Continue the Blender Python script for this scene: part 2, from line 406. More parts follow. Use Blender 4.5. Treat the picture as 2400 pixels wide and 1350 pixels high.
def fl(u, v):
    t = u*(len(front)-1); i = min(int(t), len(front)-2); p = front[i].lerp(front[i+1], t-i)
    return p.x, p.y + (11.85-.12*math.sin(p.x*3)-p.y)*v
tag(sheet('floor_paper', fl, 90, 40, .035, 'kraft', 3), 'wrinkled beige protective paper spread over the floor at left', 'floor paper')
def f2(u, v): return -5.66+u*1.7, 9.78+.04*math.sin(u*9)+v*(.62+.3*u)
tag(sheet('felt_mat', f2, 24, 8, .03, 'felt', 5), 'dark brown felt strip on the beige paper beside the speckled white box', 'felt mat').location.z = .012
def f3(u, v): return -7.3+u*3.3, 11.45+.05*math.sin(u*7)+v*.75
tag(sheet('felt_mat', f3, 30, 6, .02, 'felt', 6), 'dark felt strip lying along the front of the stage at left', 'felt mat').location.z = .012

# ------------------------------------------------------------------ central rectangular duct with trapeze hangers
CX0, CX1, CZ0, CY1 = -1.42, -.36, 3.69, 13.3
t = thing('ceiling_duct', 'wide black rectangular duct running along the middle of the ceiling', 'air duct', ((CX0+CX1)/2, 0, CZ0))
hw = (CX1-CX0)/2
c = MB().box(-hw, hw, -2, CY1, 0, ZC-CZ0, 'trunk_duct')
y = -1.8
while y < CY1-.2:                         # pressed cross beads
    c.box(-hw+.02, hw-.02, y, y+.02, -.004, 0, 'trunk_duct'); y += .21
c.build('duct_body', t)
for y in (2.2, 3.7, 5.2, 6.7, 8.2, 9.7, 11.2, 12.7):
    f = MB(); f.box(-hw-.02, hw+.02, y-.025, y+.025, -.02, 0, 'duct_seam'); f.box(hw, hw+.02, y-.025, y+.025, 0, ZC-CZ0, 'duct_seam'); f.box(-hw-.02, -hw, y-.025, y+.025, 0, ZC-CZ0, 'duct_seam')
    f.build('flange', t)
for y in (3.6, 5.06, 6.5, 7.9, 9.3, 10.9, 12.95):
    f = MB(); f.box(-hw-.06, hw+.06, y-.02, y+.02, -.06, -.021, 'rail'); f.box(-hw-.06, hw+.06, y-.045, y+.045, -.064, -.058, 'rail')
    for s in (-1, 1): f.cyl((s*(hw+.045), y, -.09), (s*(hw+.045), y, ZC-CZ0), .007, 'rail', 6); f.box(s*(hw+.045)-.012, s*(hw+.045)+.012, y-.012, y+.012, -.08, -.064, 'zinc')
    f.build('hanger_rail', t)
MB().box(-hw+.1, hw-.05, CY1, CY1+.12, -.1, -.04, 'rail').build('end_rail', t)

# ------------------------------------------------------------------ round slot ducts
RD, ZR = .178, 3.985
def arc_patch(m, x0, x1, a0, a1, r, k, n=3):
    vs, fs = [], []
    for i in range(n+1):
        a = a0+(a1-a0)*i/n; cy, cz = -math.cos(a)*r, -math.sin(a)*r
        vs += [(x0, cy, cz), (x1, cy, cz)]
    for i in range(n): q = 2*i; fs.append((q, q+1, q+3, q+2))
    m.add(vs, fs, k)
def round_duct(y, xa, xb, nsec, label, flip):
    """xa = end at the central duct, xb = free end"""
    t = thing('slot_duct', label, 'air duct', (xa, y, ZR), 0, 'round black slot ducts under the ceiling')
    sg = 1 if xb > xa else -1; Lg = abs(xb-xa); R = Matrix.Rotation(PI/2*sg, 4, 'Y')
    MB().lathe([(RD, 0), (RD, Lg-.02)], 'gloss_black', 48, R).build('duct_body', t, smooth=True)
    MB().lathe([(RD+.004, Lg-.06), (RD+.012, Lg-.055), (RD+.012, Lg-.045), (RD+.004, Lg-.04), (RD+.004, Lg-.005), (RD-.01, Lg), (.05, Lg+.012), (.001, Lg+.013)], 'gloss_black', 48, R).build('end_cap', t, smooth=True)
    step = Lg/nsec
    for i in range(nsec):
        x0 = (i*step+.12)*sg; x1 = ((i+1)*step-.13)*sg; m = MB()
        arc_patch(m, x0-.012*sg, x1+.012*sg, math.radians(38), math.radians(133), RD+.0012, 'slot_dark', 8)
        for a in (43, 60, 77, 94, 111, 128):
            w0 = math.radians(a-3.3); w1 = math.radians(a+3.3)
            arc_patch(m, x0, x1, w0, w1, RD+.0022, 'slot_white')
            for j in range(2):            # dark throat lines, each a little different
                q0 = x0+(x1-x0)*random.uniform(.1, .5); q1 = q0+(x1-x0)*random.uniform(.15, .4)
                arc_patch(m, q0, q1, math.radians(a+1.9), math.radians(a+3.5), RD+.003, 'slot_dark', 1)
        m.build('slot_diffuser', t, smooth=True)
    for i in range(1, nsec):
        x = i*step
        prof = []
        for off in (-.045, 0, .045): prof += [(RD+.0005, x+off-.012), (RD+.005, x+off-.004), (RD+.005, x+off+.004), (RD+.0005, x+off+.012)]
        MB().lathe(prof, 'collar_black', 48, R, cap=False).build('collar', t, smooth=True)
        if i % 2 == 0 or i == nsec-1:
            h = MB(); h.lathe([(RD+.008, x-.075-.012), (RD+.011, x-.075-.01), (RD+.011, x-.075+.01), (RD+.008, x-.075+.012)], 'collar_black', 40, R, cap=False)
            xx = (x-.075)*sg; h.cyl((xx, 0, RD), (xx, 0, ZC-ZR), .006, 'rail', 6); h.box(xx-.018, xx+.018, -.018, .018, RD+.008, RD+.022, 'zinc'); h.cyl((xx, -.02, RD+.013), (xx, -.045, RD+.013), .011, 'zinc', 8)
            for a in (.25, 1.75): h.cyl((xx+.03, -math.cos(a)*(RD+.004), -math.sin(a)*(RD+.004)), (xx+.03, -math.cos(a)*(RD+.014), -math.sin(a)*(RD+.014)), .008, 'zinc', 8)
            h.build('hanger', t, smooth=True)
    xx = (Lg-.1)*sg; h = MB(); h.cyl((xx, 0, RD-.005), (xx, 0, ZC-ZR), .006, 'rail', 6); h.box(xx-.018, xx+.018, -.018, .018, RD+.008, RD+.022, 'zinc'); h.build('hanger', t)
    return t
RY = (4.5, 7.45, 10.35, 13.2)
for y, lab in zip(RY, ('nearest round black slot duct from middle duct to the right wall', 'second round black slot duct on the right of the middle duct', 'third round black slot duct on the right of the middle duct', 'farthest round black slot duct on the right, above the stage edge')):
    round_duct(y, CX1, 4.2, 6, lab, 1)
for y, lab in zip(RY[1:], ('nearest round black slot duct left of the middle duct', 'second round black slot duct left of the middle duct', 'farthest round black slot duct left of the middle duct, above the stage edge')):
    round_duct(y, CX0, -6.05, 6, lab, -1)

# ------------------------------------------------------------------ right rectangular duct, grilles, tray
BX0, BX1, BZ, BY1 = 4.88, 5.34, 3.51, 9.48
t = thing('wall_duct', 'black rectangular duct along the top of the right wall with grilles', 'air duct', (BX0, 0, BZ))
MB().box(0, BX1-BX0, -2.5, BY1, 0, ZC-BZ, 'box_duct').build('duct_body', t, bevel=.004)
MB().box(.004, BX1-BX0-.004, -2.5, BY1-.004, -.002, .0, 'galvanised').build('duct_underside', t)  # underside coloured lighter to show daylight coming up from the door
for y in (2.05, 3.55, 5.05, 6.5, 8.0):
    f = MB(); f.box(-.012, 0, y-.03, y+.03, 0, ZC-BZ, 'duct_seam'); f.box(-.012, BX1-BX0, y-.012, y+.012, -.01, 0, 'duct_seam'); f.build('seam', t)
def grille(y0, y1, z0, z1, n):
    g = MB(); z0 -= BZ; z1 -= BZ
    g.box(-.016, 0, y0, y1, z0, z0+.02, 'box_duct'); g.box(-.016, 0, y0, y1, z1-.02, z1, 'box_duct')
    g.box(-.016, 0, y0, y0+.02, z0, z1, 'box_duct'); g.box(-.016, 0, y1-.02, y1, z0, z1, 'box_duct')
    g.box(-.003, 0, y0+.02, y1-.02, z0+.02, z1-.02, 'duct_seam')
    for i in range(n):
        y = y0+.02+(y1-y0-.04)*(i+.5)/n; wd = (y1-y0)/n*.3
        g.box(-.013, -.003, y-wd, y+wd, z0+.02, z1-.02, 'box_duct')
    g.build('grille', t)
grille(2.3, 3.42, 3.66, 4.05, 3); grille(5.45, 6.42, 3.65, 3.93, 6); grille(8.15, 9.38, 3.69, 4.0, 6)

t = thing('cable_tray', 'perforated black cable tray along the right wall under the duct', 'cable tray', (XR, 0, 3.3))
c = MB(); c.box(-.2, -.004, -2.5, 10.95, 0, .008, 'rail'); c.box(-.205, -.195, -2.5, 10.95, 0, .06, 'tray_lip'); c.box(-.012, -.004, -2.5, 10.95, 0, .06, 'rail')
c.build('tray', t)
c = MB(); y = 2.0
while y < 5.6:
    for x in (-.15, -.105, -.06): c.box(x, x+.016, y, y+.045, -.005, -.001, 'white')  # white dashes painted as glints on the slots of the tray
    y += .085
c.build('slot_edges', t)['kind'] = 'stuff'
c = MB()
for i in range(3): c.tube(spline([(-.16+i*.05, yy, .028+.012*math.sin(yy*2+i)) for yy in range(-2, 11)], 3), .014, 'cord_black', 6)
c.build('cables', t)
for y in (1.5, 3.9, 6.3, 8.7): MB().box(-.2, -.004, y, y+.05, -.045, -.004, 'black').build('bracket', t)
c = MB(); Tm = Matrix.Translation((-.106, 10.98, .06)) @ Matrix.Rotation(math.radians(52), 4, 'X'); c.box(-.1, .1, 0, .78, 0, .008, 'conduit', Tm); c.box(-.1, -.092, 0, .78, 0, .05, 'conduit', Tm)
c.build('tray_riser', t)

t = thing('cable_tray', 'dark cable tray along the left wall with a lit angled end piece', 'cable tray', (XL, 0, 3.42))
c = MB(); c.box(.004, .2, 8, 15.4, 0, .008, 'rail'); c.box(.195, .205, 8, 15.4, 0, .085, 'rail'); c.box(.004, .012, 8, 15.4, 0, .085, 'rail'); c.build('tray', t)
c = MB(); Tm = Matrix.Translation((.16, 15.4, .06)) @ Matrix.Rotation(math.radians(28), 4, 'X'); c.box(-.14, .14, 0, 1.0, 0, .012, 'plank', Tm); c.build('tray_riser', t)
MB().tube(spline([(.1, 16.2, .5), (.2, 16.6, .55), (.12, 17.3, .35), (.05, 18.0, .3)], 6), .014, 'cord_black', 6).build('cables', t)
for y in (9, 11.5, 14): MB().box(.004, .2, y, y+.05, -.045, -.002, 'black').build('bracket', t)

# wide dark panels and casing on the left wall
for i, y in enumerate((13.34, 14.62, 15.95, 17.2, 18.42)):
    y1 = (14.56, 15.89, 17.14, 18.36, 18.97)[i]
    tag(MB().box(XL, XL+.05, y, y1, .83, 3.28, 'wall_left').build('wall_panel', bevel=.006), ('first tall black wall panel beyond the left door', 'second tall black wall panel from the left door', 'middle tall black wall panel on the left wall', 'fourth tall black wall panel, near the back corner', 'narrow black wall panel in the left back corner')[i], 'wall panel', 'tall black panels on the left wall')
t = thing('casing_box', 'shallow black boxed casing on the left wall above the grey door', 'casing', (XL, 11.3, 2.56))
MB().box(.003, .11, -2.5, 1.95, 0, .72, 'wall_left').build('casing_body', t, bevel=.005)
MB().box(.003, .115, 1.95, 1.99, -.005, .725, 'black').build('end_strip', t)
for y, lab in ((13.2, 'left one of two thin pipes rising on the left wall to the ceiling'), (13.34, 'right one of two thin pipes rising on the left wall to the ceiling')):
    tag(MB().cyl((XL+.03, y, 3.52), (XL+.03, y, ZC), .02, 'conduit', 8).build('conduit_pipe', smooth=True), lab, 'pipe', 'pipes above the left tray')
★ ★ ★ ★
▸ Task statement
Reproduce only the lines from the top of the material through the one bearing "-.04, 'rail').build('end_rail', t)", each exactly as it stands.

▸ Answer to this task
Continue the Blender Python script for this scene: part 2, from line 406. More parts follow. Use Blender 4.5. Treat the picture as 2400 pixels wide and 1350 pixels high.
def fl(u, v):
    t = u*(len(front)-1); i = min(int(t), len(front)-2); p = front[i].lerp(front[i+1], t-i)
    return p.x, p.y + (11.85-.12*math.sin(p.x*3)-p.y)*v
tag(sheet('floor_paper', fl, 90, 40, .035, 'kraft', 3), 'wrinkled beige protective paper spread over the floor at left', 'floor paper')
def f2(u, v): return -5.66+u*1.7, 9.78+.04*math.sin(u*9)+v*(.62+.3*u)
tag(sheet('felt_mat', f2, 24, 8, .03, 'felt', 5), 'dark brown felt strip on the beige paper beside the speckled white box', 'felt mat').location.z = .012
def f3(u, v): return -7.3+u*3.3, 11.45+.05*math.sin(u*7)+v*.75
tag(sheet('felt_mat', f3, 30, 6, .02, 'felt', 6), 'dark felt strip lying along the front of the stage at left', 'felt mat').location.z = .012

# ------------------------------------------------------------------ central rectangular duct with trapeze hangers
CX0, CX1, CZ0, CY1 = -1.42, -.36, 3.69, 13.3
t = thing('ceiling_duct', 'wide black rectangular duct running along the middle of the ceiling', 'air duct', ((CX0+CX1)/2, 0, CZ0))
hw = (CX1-CX0)/2
c = MB().box(-hw, hw, -2, CY1, 0, ZC-CZ0, 'trunk_duct')
y = -1.8
while y < CY1-.2:                         # pressed cross beads
    c.box(-hw+.02, hw-.02, y, y+.02, -.004, 0, 'trunk_duct'); y += .21
c.build('duct_body', t)
for y in (2.2, 3.7, 5.2, 6.7, 8.2, 9.7, 11.2, 12.7):
    f = MB(); f.box(-hw-.02, hw+.02, y-.025, y+.025, -.02, 0, 'duct_seam'); f.box(hw, hw+.02, y-.025, y+.025, 0, ZC-CZ0, 'duct_seam'); f.box(-hw-.02, -hw, y-.025, y+.025, 0, ZC-CZ0, 'duct_seam')
    f.build('flange', t)
for y in (3.6, 5.06, 6.5, 7.9, 9.3, 10.9, 12.95):
    f = MB(); f.box(-hw-.06, hw+.06, y-.02, y+.02, -.06, -.021, 'rail'); f.box(-hw-.06, hw+.06, y-.045, y+.045, -.064, -.058, 'rail')
    for s in (-1, 1): f.cyl((s*(hw+.045), y, -.09), (s*(hw+.045), y, ZC-CZ0), .007, 'rail', 6); f.box(s*(hw+.045)-.012, s*(hw+.045)+.012, y-.012, y+.012, -.08, -.064, 'zinc')
    f.build('hanger_rail', t)
MB().box(-hw+.1, hw-.05, CY1, CY1+.12, -.1, -.04, 'rail').build('end_rail', t)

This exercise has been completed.